Today, you will listen carefully to everything that is said in the inner circle, think about what's been said, and then respond accordingly.
1. Listen to determine if the person's thinking is right or wrong:
- The thinking and statement are both right -
- Does their statement confirm/solidify what has been said. If so, it is a SUMMARY.
- Response: "____ just summarized what we've all been saying."
- Response: "____ just said what we've all been saying in a new way, but s/he is saying the same thing because _____."
- Does their statement represent a different way of saying what is being talked about? If so, it is a DIFFERENT REPRESENTATION.
- Response: "____ just brought up another way of looking at it. It is the same as what's been said because _____ , but it is different because ____. The difference still confirms what we've been saying because _______."

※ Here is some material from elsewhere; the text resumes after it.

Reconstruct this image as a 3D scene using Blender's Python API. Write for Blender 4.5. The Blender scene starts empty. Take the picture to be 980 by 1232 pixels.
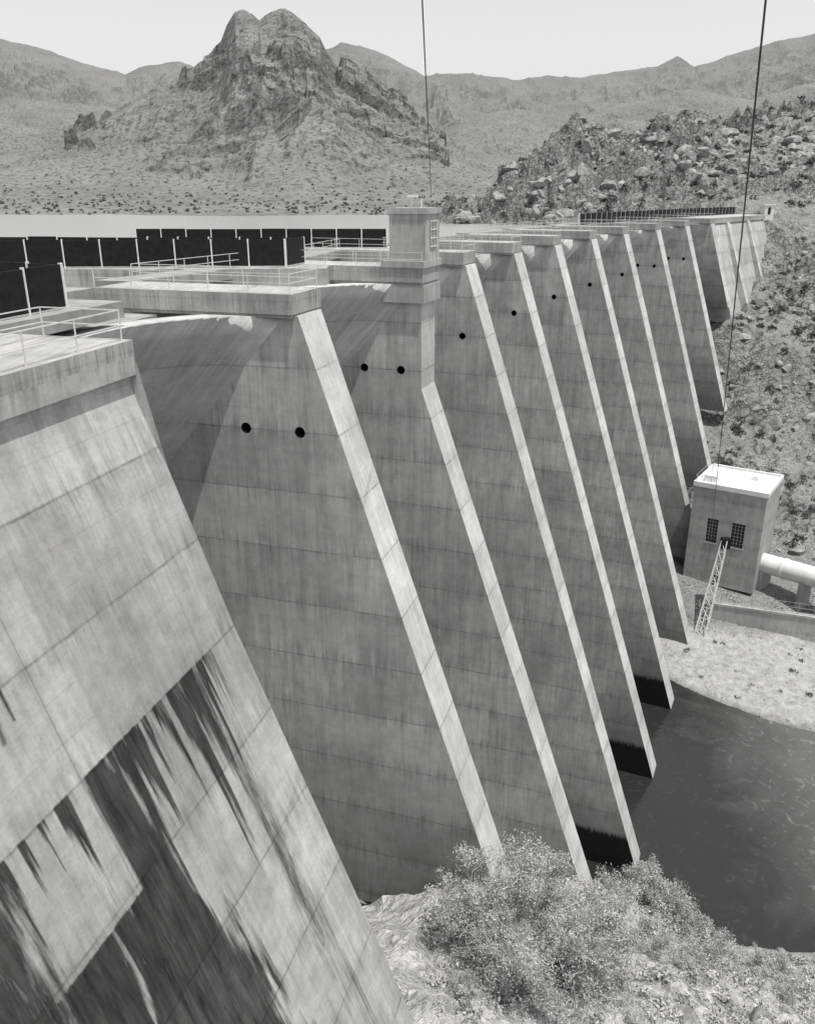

- Does their statement confirm/solidify what has been said. If so, it is a SUMMARY.
- The thinking is right, but the statement is wrong -
- Label it INCOMPLETE REASONING.
- Response: "I think you are on the right track; could you elaborate?"
- Response: "I think you are right, but could you clarify _______?"
- Response: "I think you are thinking about it this way _________, but we need to remember/include/explain ______ , too."
- Response: "Your reasoning holds until (this point), but then you have to remember/realize/recognize ________."
- Response: "We all agree _______________, now we need to figure out _________."
- Response: "Using your thinking, how would you explain _______?"
- Response: "Using your thinking, how would we answer the question?"
- Label it INCOMPLETE REASONING.
- The thinking and statement are both wrong?
- Label it INACCURATE REASONING:
- Response: "I disagree with your thinking about _____ because ______."
- Response: "Could you clarify ______?"
- Response: "We all agreed __________, but __________ doesn't seem right. Could you elaborate/clarify your thinking on that?"
- Response: "I think you are thinking about it (in this way), but we need to think about it (in this way)."
- Response: "Using your thinking, how would you explain _______?"
- Response: "Using your thinking, I don't think we can answer the question."
- Label it INACCURATE REASONING:
I don't think I can highlight, bold, brainstorm any more...back to depressing money matters!